■ **The request**:
Quote every line as written. Omit pictures.

-- begin --

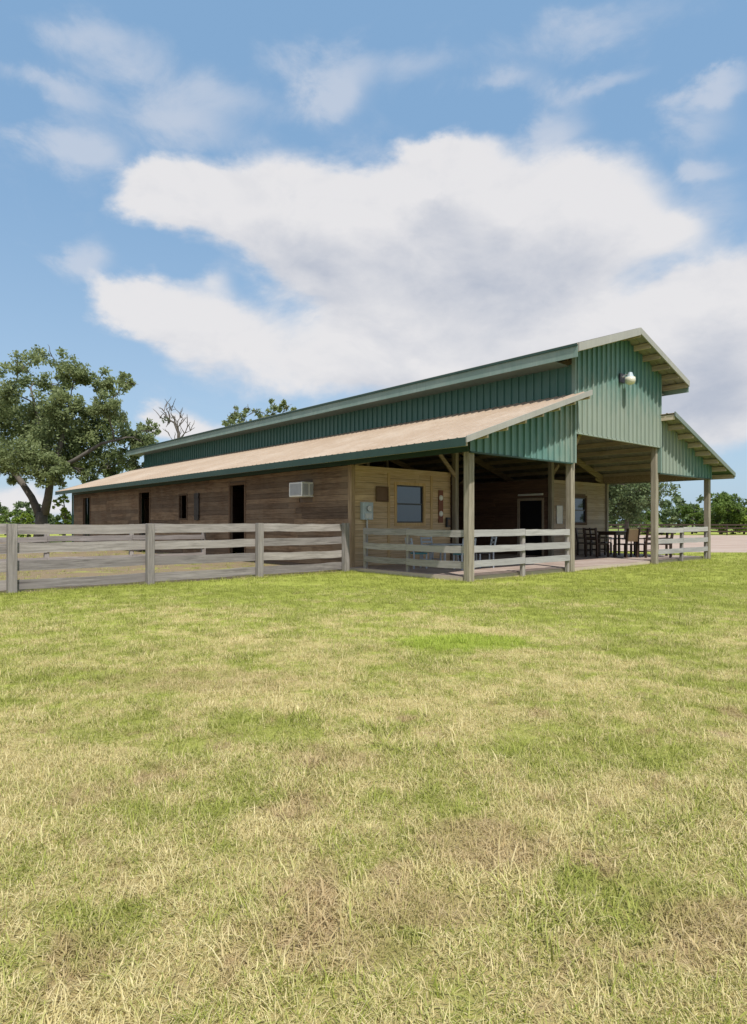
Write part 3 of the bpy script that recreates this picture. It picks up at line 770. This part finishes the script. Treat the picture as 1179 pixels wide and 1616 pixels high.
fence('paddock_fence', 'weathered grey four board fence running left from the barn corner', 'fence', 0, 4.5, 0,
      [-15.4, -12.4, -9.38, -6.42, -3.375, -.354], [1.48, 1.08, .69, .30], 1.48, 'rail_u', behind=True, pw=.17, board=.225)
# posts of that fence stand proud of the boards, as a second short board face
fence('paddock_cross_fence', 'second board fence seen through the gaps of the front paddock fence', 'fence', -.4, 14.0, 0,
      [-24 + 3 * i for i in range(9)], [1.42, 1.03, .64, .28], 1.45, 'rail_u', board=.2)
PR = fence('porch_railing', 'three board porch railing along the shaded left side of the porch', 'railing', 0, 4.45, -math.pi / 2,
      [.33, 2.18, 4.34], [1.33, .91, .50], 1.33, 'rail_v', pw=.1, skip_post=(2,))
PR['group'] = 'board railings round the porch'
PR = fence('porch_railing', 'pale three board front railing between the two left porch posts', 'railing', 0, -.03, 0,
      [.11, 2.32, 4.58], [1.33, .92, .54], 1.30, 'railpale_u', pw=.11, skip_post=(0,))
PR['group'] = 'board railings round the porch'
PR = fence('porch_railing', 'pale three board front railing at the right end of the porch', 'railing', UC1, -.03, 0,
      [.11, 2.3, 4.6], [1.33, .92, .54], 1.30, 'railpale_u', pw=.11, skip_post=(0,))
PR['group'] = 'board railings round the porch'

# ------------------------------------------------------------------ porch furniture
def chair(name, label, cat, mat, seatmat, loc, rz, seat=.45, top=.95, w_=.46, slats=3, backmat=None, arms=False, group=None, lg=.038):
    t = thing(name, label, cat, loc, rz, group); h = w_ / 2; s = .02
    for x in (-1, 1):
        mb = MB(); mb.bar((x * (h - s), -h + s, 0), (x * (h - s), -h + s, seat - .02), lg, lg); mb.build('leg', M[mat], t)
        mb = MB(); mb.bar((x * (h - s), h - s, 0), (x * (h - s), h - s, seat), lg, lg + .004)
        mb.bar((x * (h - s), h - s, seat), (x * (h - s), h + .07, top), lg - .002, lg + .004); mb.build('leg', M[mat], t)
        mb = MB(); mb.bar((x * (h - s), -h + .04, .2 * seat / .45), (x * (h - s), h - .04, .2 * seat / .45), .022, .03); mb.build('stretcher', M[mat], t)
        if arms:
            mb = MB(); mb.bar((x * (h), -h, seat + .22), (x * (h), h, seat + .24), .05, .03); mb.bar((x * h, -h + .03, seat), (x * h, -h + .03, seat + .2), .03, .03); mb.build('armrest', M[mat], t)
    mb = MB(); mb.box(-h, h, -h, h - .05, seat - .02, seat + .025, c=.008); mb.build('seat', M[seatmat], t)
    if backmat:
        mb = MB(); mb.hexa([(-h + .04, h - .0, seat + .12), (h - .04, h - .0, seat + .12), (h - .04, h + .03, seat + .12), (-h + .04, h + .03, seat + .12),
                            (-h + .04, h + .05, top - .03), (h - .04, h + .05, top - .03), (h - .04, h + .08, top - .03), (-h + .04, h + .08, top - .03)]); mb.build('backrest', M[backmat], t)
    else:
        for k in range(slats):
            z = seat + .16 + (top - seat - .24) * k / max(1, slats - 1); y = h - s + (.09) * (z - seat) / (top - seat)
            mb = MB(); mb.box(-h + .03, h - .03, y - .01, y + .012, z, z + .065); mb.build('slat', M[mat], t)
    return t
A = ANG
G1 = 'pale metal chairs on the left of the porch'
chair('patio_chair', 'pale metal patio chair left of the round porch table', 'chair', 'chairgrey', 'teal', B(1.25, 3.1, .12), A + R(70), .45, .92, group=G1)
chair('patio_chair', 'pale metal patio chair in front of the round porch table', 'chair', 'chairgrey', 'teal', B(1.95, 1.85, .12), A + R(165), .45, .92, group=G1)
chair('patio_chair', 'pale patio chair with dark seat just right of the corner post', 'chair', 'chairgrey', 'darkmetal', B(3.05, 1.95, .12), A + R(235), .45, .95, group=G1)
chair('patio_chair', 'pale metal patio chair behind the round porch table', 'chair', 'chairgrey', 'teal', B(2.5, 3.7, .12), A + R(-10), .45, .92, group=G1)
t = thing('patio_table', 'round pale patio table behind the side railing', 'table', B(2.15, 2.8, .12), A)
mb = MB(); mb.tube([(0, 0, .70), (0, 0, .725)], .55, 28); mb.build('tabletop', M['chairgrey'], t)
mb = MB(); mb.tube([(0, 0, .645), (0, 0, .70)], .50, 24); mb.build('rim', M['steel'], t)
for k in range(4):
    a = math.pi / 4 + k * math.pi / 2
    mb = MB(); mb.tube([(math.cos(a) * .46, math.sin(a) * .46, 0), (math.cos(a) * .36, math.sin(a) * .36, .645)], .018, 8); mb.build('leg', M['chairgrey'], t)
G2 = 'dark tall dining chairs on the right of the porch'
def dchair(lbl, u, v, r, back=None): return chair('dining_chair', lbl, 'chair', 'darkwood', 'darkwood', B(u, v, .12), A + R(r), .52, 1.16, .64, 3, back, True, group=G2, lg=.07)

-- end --

■ **Exercise result**:
Write part 3 of the bpy script that recreates this picture. It picks up at line 770. This part finishes the script. Treat the picture as 1179 pixels wide and 1616 pixels high.
fence('paddock_fence', 'weathered grey four board fence running left from the barn corner', 'fence', 0, 4.5, 0,
      [-15.4, -12.4, -9.38, -6.42, -3.375, -.354], [1.48, 1.08, .69, .30], 1.48, 'rail_u', behind=True, pw=.17, board=.225)
# posts of that fence stand proud of the boards, as a second short board face
fence('paddock_cross_fence', 'second board fence seen through the gaps of the front paddock fence', 'fence', -.4, 14.0, 0,
      [-24 + 3 * i for i in range(9)], [1.42, 1.03, .64, .28], 1.45, 'rail_u', board=.2)
PR = fence('porch_railing', 'three board porch railing along the shaded left side of the porch', 'railing', 0, 4.45, -math.pi / 2,
      [.33, 2.18, 4.34], [1.33, .91, .50], 1.33, 'rail_v', pw=.1, skip_post=(2,))
PR['group'] = 'board railings round the porch'
PR = fence('porch_railing', 'pale three board front railing between the two left porch posts', 'railing', 0, -.03, 0,
      [.11, 2.32, 4.58], [1.33, .92, .54], 1.30, 'railpale_u', pw=.11, skip_post=(0,))
PR['group'] = 'board railings round the porch'
PR = fence('porch_railing', 'pale three board front railing at the right end of the porch', 'railing', UC1, -.03, 0,
      [.11, 2.3, 4.6], [1.33, .92, .54], 1.30, 'railpale_u', pw=.11, skip_post=(0,))
PR['group'] = 'board railings round the porch'

# ------------------------------------------------------------------ porch furniture
def chair(name, label, cat, mat, seatmat, loc, rz, seat=.45, top=.95, w_=.46, slats=3, backmat=None, arms=False, group=None, lg=.038):
    t = thing(name, label, cat, loc, rz, group); h = w_ / 2; s = .02
    for x in (-1, 1):
        mb = MB(); mb.bar((x * (h - s), -h + s, 0), (x * (h - s), -h + s, seat - .02), lg, lg); mb.build('leg', M[mat], t)
        mb = MB(); mb.bar((x * (h - s), h - s, 0), (x * (h - s), h - s, seat), lg, lg + .004)
        mb.bar((x * (h - s), h - s, seat), (x * (h - s), h + .07, top), lg - .002, lg + .004); mb.build('leg', M[mat], t)
        mb = MB(); mb.bar((x * (h - s), -h + .04, .2 * seat / .45), (x * (h - s), h - .04, .2 * seat / .45), .022, .03); mb.build('stretcher', M[mat], t)
        if arms:
            mb = MB(); mb.bar((x * (h), -h, seat + .22), (x * (h), h, seat + .24), .05, .03); mb.bar((x * h, -h + .03, seat), (x * h, -h + .03, seat + .2), .03, .03); mb.build('armrest', M[mat], t)
    mb = MB(); mb.box(-h, h, -h, h - .05, seat - .02, seat + .025, c=.008); mb.build('seat', M[seatmat], t)
    if backmat:
        mb = MB(); mb.hexa([(-h + .04, h - .0, seat + .12), (h - .04, h - .0, seat + .12), (h - .04, h + .03, seat + .12), (-h + .04, h + .03, seat + .12),
                            (-h + .04, h + .05, top - .03), (h - .04, h + .05, top - .03), (h - .04, h + .08, top - .03), (-h + .04, h + .08, top - .03)]); mb.build('backrest', M[backmat], t)
    else:
        for k in range(slats):
            z = seat + .16 + (top - seat - .24) * k / max(1, slats - 1); y = h - s + (.09) * (z - seat) / (top - seat)
            mb = MB(); mb.box(-h + .03, h - .03, y - .01, y + .012, z, z + .065); mb.build('slat', M[mat], t)
    return t
A = ANG
G1 = 'pale metal chairs on the left of the porch'
chair('patio_chair', 'pale metal patio chair left of the round porch table', 'chair', 'chairgrey', 'teal', B(1.25, 3.1, .12), A + R(70), .45, .92, group=G1)
chair('patio_chair', 'pale metal patio chair in front of the round porch table', 'chair', 'chairgrey', 'teal', B(1.95, 1.85, .12), A + R(165), .45, .92, group=G1)
chair('patio_chair', 'pale patio chair with dark seat just right of the corner post', 'chair', 'chairgrey', 'darkmetal', B(3.05, 1.95, .12), A + R(235), .45, .95, group=G1)
chair('patio_chair', 'pale metal patio chair behind the round porch table', 'chair', 'chairgrey', 'teal', B(2.5, 3.7, .12), A + R(-10), .45, .92, group=G1)
t = thing('patio_table', 'round pale patio table behind the side railing', 'table', B(2.15, 2.8, .12), A)
mb = MB(); mb.tube([(0, 0, .70), (0, 0, .725)], .55, 28); mb.build('tabletop', M['chairgrey'], t)
mb = MB(); mb.tube([(0, 0, .645), (0, 0, .70)], .50, 24); mb.build('rim', M['steel'], t)
for k in range(4):
    a = math.pi / 4 + k * math.pi / 2
    mb = MB(); mb.tube([(math.cos(a) * .46, math.sin(a) * .46, 0), (math.cos(a) * .36, math.sin(a) * .36, .645)], .018, 8); mb.build('leg', M['chairgrey'], t)
G2 = 'dark tall dining chairs on the right of the porch'
def dchair(lbl, u, v, r, back=None): return chair('dining_chair', lbl, 'chair', 'darkwood', 'darkwood', B(u, v, .12), A + R(r), .52, 1.16, .64, 3, back, True, group=G2, lg=.07)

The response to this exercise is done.